Born in 1965 in Valladolid (ES)
Lives and works in Barcelona (ES)
2001
Performance and installation
Dimensions variables
Year of Purchase: 2001
‘Life can only be understood by winding it back.’1
How is power exercised? What are the control mechanisms and how do they operate? To what extent are we willing to submit to rules?
The devices proposed by Dora Garcia are so many laboratories, experiments for observing behaviour and testing the moving borderline of power and ‘its effects of domination [attributed] to dispositions, manoeuvres, tactics, techniques, functionings.’2
Influenced by Conceptual art, notably the work of Dan Graham, Dora Garcia reflects on the parameters and conventions governing the presentation of art, on the question of time (real and fictional) and on the boundaries between representation and reality. The series of projects Inserts in real time, begun in 2001, raises the question of the definition of art and the limits between a performance and a real-life situation.
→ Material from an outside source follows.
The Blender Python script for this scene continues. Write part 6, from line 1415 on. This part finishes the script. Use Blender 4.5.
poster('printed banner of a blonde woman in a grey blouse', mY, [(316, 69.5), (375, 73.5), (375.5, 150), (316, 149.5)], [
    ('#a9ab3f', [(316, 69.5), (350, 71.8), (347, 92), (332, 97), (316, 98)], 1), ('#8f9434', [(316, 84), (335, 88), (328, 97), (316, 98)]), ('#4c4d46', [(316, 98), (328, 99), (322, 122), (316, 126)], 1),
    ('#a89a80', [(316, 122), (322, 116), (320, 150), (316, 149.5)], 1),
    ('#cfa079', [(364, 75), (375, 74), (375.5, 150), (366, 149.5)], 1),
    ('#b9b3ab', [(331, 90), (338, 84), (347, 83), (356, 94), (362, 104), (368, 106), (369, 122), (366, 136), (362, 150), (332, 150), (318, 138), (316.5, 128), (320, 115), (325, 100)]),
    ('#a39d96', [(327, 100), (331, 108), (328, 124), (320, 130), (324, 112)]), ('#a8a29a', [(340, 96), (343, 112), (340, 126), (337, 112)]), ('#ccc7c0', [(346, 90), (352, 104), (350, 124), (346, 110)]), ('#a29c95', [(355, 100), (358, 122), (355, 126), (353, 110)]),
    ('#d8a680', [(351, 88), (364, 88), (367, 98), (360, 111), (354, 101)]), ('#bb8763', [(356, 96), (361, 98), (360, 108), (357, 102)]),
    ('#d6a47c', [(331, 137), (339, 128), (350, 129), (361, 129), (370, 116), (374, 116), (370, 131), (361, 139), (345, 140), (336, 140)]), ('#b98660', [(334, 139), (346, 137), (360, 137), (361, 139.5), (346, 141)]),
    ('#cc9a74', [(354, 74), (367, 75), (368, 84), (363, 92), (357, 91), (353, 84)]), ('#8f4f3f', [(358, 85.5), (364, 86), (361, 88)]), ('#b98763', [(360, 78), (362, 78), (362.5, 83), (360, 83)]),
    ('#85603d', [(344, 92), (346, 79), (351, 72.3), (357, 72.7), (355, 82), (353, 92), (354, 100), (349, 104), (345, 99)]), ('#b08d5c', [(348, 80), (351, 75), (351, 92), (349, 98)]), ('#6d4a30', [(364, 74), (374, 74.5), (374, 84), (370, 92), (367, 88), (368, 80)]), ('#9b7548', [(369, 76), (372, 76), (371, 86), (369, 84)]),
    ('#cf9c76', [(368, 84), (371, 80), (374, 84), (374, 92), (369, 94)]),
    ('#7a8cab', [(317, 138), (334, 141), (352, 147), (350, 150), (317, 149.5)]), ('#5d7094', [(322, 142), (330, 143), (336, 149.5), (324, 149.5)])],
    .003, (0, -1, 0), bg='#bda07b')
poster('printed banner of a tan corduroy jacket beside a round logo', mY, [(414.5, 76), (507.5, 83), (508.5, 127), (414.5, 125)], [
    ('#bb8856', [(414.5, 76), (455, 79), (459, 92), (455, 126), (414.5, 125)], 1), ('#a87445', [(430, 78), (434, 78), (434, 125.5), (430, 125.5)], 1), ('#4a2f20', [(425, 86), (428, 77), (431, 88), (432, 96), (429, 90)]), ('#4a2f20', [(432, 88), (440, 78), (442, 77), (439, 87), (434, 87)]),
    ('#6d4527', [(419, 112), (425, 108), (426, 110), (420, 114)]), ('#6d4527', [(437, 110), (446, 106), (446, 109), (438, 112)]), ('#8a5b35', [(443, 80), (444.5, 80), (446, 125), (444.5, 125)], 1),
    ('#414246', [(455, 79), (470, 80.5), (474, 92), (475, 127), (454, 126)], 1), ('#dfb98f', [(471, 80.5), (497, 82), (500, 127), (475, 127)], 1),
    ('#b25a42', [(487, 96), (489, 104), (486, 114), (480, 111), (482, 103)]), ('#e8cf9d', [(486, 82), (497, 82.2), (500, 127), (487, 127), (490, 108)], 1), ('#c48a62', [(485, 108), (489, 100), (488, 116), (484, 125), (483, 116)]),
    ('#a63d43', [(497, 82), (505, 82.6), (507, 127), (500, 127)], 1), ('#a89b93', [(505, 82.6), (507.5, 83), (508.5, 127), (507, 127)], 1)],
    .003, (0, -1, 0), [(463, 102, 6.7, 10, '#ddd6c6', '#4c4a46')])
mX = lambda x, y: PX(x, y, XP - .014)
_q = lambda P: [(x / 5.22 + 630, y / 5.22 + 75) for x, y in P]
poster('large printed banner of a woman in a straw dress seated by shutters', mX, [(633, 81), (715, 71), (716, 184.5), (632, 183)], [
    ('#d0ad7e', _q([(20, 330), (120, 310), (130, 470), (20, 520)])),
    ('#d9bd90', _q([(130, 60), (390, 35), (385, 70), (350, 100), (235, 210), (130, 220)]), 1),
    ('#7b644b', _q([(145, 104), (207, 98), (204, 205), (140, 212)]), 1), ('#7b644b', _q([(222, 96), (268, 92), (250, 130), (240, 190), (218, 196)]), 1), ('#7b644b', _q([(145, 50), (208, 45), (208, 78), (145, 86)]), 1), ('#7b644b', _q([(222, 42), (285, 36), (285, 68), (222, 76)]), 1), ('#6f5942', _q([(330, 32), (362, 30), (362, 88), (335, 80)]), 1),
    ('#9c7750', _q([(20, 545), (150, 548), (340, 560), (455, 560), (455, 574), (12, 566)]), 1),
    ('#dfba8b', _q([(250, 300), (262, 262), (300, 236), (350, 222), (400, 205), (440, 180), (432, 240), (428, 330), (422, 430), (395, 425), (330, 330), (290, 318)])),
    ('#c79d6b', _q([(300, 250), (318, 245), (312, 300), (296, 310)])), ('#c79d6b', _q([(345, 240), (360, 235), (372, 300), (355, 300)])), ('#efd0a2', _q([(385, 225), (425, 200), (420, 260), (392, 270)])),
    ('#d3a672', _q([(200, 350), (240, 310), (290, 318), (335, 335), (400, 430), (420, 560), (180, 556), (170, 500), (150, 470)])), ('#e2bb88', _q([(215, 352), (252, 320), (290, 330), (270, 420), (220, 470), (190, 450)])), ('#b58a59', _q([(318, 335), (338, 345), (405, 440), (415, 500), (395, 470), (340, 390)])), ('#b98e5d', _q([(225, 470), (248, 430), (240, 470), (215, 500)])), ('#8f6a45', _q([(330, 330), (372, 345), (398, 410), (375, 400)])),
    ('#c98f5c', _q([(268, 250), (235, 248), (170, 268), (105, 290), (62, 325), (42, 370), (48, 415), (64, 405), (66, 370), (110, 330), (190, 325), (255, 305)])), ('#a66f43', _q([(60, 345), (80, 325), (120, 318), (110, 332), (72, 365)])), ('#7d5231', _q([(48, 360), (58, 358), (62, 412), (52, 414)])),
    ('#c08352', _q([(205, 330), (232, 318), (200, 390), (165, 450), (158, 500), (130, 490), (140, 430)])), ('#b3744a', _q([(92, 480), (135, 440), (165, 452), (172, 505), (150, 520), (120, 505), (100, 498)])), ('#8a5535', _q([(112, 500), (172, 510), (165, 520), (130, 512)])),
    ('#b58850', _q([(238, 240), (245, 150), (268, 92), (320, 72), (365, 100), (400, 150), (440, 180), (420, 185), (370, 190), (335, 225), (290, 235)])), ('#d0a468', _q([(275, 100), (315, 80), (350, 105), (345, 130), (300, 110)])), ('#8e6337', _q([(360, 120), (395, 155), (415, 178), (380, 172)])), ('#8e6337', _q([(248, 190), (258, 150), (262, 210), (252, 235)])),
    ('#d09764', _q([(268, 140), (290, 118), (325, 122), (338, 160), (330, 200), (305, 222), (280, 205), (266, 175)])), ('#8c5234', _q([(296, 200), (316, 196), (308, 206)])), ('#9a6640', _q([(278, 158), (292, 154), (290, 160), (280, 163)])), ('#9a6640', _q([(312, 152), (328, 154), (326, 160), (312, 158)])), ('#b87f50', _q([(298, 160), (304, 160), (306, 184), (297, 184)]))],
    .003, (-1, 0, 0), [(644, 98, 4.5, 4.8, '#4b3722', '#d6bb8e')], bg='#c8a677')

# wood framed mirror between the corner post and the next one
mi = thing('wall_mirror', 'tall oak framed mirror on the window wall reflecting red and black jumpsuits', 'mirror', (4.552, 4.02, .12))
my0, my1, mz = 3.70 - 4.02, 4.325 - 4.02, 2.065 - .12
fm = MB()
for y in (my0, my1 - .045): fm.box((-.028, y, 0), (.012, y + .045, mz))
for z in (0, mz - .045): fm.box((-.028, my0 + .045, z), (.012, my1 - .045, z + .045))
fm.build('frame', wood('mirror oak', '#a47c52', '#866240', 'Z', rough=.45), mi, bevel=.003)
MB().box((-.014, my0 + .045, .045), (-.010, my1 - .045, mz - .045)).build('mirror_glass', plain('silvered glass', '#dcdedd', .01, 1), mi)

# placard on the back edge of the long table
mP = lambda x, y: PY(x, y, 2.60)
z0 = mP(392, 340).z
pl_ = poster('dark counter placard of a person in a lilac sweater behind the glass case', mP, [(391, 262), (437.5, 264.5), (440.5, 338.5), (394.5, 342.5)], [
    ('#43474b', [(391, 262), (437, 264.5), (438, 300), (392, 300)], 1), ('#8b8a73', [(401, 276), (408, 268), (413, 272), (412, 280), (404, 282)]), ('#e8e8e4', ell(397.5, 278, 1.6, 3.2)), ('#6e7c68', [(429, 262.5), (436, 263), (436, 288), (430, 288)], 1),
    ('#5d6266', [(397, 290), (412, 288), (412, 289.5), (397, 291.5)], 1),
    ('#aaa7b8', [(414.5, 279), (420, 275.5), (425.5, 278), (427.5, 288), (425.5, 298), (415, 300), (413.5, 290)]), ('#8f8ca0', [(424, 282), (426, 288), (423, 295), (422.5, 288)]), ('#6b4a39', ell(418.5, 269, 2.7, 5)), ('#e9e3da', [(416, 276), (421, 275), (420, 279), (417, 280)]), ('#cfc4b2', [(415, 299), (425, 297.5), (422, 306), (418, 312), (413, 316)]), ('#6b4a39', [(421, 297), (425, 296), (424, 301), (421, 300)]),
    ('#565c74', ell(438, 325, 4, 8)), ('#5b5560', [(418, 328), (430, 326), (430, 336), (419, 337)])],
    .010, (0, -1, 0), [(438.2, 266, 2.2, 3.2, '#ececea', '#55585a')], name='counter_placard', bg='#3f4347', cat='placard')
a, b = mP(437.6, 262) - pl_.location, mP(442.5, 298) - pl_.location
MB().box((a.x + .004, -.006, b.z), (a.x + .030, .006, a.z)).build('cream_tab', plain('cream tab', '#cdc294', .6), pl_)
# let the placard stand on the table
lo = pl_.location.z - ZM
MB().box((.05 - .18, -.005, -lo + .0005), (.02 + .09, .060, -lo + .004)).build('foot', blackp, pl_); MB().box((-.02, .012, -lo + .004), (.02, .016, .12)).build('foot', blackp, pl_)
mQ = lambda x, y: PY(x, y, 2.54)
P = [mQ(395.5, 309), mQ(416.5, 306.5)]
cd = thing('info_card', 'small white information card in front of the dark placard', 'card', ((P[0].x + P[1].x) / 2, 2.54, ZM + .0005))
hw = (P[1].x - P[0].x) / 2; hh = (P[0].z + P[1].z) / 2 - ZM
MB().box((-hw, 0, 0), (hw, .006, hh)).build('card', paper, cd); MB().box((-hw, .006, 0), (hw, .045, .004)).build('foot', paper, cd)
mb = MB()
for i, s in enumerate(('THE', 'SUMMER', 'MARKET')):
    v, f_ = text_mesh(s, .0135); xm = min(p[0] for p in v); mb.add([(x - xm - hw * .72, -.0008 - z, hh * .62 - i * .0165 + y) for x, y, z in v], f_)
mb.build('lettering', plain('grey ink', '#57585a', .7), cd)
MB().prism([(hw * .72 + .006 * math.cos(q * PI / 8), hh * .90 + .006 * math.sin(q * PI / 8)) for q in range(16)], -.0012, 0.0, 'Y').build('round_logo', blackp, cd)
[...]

The name inserts ‘translates the intention these works have of interrupting, upsetting, questioning or twisting real situations in real time. All inserts are played by actors (professional or non-professional, actors in the sense that they act following certain instructions) and function in several contexts, not necessarily art exhibition contexts.’3
Proxy / Coma 4 is one such experiment, and takes place in the context of the institution, introducing the notion of surveillance. In one room, a woman, going by the generic name of ‘Proxy’, lives in the space, moving around among the visitors. For the duration of the exhibition during opening hours, ‘Proxy’ is filmed: her deeds and gestures, and those of visitors present in the area, are recorded each day by a camera onto two four-hour cassettes. Each cassette is then carefully dated, catalogued under the name ‘Coma’, and stored in a library housed in the second room. Each minute, each day of the exhibition is thus systematically documented and filed away, thereby supplying a physical measurement of the duration of the exhibition. In an adjoining room of the same size, a video projector plays a cassette picked off the shelves at random, thereby producing a staggering, a disturbance of the time cycle. Past, present and future become entwined, opening up ‘an infinite series of times, in a growing, dizzying net of divergent, convergent and parallel times.’5
Dora Garcia sees the exhibition as an experimental protocol: namely a unit of time within which visitors and works meet. The artist brings these parameters together and transforms the place where the works are shown into a place where the work suddenly appears. The video recordings document this time spent together. However, this definition is self-subversive for Dora Garcia deliberately throws her viewers, who lose their bearings in time, being placed in a present that splits into two (the visitor’s own present, that of the performance), and the random and deferred present of the video being played back. She also instils in them doubt as to their involvement in the exhibition, making the public both unwitting actors in a performance and spectators of an event that has already taken place according to set parameters. In thwarting and toying like this with the public’s expectations, she forces people to question the very concept of the exhibition and their own role in it. By introducing the permanent control dimension into the rules of the game and suggesting the existence of this surveillance, she brings ‘Proxy’ and with it the visitor to address the question of the limits to what can be accepted, the limits to their submission both to the rules laid down by the artist and to the institution.
Hélène Guenin
1 Dora Garcia, Le futur doit être dangereux, 1991–2005, Musac, Museo de Arte Contemporáneo de Castilla y León / Frac Bourgogne, Dijon, 2005.
2 Michel Foucault, Surveiller et punir, Gallimard, 2005, p. 35.
3 http://www.doragarcia.net/inserts/intro.html
4 Proxy / Coma first went on show at the Fundació La Caixa, Barcelona, in October and November of 2001.
5 Jorge Luis Borges, ‘The Garden of Forking Paths’‚ in Labyrinths, Penguin Modern Classics, 1974, p. 53.